Abstract

In this paper, we analyze the feasibility of applying the temperature and emissivity separation (TES) algorithm to thermal-infrared data acquired with three bands of the Spinning Enhanced Visible and Infrared Imager (SEVIRI) onboard the Meteosat Second Generation platform (SEVTES). The performance of the SEVTES algorithm was tested using data simulated over different atmospheric conditions and surface emissivities, with errors around 1.5% for emissivity and 1.5 K for temperature when atmospheric correction is accurate enough. In contrast, errors on land-leaving radiances higher than 2% or uncertainties on total atmospheric water vapor amount higher than 5% lead to errors on emissivity higher than 2% and errors on land surface temperature higher than 3 K, especially when the atmospheric absorption is overestimated. SEVIRI data acquired in August 2011 were also used to validate SEVTES emissivities against in situ measurements collected in five different homogeneous areas over Africa. Values were also intercompared to Moderate Resolution Imaging Spectroradiometer (MODIS)-derived and Advanced Spaceborne Thermal Emission and Reflection Radiometer (ASTER)-derived emissivities and to the LSA SAF emissivity product.
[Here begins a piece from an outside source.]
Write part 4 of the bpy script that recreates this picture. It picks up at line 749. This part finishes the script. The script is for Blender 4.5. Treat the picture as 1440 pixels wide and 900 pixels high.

Results show that SEVTES-derived emissivity values are consistent with MODIS-TES and ASTER-TES retrievals and that SEVTES also improves the retrievals included in LSA SAF and MOD11Cx v5 products. When compared to laboratory measurements, accuracies of around 1%-2% were obtained, although occasional inaccuracies (2%-3%) were also found in some cases at band 8.7 mu m. The results presented in this paper show the potential SEVTES has for improving the LSA SAF product over arid and semiarid areas.